Exercise inputs start

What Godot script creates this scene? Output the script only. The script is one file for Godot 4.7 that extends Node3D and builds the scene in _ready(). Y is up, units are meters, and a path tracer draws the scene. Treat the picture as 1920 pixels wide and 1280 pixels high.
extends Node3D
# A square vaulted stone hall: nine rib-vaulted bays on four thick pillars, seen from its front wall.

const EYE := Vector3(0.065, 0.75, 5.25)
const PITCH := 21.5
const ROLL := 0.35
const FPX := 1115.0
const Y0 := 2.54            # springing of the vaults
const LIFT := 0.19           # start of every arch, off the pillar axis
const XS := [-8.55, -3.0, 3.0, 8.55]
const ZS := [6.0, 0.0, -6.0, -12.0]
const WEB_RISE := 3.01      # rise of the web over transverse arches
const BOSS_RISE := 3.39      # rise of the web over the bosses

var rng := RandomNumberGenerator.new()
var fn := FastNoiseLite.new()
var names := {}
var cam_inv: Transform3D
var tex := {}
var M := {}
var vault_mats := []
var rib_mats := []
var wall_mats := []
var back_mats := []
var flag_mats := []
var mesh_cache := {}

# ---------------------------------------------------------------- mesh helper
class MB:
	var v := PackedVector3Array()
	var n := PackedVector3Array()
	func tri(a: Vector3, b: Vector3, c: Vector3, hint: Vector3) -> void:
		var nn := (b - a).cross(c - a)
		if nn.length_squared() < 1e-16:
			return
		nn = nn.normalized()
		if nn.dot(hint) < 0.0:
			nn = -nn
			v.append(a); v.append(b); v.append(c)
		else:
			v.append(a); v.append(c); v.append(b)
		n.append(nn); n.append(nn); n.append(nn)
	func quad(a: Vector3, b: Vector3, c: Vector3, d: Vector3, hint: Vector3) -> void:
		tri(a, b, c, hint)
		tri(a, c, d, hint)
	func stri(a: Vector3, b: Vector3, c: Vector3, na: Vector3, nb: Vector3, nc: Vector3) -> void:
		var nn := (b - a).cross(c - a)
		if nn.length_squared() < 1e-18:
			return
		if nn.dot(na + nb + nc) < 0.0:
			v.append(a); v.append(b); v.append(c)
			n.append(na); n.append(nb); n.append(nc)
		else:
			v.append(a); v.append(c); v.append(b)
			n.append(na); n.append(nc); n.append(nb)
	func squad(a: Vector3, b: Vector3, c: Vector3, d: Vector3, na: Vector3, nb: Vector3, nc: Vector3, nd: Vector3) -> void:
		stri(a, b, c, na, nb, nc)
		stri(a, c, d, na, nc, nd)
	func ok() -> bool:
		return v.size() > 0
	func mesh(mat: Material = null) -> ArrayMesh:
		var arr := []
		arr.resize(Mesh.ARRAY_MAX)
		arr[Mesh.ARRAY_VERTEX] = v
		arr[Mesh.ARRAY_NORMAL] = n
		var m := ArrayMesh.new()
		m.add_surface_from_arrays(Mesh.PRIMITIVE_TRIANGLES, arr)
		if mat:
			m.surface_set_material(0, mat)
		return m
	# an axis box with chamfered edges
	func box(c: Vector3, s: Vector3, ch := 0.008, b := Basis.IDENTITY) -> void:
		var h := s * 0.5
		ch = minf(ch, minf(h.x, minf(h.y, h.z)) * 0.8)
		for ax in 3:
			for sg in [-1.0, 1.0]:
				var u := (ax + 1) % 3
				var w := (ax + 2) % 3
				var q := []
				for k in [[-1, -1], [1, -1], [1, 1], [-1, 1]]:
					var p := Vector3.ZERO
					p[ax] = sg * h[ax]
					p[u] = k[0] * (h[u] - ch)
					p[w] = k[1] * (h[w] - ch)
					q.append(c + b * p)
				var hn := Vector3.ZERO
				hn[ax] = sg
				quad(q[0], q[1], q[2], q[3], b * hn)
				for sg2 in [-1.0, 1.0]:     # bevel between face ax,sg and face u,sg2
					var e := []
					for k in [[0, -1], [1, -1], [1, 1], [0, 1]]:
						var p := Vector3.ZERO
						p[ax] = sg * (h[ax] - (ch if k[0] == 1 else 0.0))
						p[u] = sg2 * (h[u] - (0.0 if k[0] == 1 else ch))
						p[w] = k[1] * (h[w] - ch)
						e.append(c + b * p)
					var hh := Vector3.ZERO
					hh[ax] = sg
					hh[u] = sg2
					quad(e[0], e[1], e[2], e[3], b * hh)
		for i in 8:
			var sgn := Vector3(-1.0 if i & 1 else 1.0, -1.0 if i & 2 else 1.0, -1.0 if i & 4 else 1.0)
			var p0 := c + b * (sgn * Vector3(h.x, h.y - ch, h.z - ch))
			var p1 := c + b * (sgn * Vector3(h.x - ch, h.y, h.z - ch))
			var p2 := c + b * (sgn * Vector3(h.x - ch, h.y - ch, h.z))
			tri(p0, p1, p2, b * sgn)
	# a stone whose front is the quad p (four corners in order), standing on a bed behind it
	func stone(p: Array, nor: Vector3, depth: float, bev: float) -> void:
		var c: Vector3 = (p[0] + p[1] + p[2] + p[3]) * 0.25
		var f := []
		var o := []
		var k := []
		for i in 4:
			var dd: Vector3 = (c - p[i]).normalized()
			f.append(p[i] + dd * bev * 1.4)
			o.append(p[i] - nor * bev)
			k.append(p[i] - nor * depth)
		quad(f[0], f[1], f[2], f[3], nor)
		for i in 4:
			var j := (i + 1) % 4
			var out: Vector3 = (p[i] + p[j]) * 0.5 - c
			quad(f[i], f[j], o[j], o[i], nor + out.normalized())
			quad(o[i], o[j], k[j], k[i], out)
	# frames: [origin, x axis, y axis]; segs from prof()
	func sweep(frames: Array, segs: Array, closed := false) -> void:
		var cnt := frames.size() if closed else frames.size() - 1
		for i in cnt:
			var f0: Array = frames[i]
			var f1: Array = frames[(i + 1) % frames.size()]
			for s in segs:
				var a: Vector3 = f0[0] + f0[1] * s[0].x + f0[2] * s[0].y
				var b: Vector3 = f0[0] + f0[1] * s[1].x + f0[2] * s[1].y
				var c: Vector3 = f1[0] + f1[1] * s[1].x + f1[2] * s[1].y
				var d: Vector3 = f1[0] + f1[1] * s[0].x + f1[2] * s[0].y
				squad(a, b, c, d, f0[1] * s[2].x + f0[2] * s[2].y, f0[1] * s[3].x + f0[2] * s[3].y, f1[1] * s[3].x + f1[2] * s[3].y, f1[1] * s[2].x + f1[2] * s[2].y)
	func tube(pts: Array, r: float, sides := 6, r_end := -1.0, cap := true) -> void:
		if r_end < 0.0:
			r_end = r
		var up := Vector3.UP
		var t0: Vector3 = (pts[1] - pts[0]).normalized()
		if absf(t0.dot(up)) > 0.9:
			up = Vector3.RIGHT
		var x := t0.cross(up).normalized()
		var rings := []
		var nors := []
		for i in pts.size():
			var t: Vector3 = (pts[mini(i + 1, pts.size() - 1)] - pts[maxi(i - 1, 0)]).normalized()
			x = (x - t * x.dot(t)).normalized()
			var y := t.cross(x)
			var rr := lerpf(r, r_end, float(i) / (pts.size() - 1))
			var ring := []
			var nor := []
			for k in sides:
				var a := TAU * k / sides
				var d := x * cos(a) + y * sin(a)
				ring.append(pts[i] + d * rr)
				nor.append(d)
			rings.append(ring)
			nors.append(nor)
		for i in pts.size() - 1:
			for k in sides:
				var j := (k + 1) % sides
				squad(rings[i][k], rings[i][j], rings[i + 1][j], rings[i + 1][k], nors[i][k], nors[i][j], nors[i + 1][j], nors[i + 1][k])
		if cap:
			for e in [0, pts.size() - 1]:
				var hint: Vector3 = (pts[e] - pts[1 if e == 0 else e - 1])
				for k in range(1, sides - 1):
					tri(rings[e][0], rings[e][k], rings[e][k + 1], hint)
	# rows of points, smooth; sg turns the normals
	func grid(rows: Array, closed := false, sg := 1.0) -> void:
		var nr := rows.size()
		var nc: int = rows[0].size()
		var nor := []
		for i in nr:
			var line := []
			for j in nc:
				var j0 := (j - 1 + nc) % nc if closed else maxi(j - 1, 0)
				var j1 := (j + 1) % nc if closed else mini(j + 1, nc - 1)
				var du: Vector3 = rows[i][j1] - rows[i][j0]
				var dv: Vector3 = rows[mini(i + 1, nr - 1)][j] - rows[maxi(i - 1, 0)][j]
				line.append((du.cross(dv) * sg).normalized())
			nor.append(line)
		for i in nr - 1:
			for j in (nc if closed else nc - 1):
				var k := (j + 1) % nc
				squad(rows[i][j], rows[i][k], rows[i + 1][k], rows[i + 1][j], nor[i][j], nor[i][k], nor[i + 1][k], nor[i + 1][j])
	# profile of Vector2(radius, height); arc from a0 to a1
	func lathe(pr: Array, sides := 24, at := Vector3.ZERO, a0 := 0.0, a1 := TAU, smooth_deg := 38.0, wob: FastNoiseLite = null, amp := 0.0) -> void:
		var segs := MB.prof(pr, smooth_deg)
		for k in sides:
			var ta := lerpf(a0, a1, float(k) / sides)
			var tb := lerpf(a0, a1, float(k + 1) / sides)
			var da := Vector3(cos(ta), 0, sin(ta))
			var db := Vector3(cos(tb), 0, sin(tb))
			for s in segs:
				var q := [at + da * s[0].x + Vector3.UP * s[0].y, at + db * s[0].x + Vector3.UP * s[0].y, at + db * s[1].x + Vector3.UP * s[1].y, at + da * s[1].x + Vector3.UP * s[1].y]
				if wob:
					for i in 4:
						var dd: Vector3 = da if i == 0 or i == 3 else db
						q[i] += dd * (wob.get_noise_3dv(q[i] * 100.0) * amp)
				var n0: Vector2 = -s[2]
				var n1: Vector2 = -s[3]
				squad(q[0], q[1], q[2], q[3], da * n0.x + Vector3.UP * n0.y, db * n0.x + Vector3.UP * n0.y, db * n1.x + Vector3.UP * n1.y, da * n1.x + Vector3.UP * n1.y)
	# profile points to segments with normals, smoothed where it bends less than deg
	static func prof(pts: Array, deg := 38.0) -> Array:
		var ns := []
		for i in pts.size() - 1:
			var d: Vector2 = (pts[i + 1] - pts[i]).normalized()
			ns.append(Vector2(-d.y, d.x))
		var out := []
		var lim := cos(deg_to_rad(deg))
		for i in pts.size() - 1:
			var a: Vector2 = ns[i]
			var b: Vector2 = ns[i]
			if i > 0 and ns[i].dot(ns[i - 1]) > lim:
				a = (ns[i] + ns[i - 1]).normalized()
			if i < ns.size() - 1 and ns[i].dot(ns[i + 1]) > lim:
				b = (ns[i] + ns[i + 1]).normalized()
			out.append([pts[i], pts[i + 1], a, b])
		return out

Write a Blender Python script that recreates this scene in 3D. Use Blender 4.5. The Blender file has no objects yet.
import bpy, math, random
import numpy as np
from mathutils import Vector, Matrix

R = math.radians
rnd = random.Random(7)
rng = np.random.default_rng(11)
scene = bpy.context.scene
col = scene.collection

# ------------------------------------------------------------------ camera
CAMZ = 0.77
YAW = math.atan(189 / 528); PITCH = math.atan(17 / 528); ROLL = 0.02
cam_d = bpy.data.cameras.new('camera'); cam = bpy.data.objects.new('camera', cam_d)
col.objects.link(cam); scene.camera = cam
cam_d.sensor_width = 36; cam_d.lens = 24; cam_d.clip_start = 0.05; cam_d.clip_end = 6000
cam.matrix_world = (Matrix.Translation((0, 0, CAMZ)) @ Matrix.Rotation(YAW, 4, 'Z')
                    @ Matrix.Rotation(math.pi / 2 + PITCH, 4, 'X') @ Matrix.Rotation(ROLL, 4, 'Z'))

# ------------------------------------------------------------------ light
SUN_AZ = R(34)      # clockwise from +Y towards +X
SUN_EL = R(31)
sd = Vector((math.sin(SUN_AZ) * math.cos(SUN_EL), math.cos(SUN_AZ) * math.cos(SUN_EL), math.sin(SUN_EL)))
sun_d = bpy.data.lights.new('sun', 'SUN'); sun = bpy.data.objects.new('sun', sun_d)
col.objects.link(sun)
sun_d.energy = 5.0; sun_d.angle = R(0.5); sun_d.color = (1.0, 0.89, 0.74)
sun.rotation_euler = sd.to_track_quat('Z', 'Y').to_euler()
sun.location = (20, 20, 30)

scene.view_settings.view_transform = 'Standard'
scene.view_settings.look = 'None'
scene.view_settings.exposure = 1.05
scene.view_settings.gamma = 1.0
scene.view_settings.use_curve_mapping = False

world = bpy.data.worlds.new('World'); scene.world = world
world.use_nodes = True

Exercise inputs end

▸ **Task directions**:
Print the lines from the line with "Write a Blender" to the line with "Matrix.Rotation(ROLL, 4, 'Z'))" exactly, and print nothing else. Both of those lines are included.

▸ **Reply to the exercise**:
Write a Blender Python script that recreates this scene in 3D. Use Blender 4.5. The Blender file has no objects yet.
import bpy, math, random
import numpy as np
from mathutils import Vector, Matrix

R = math.radians
rnd = random.Random(7)
rng = np.random.default_rng(11)
scene = bpy.context.scene
col = scene.collection

# ------------------------------------------------------------------ camera
CAMZ = 0.77
YAW = math.atan(189 / 528); PITCH = math.atan(17 / 528); ROLL = 0.02
cam_d = bpy.data.cameras.new('camera'); cam = bpy.data.objects.new('camera', cam_d)
col.objects.link(cam); scene.camera = cam
cam_d.sensor_width = 36; cam_d.lens = 24; cam_d.clip_start = 0.05; cam_d.clip_end = 6000
cam.matrix_world = (Matrix.Translation((0, 0, CAMZ)) @ Matrix.Rotation(YAW, 4, 'Z')
                    @ Matrix.Rotation(math.pi / 2 + PITCH, 4, 'X') @ Matrix.Rotation(ROLL, 4, 'Z'))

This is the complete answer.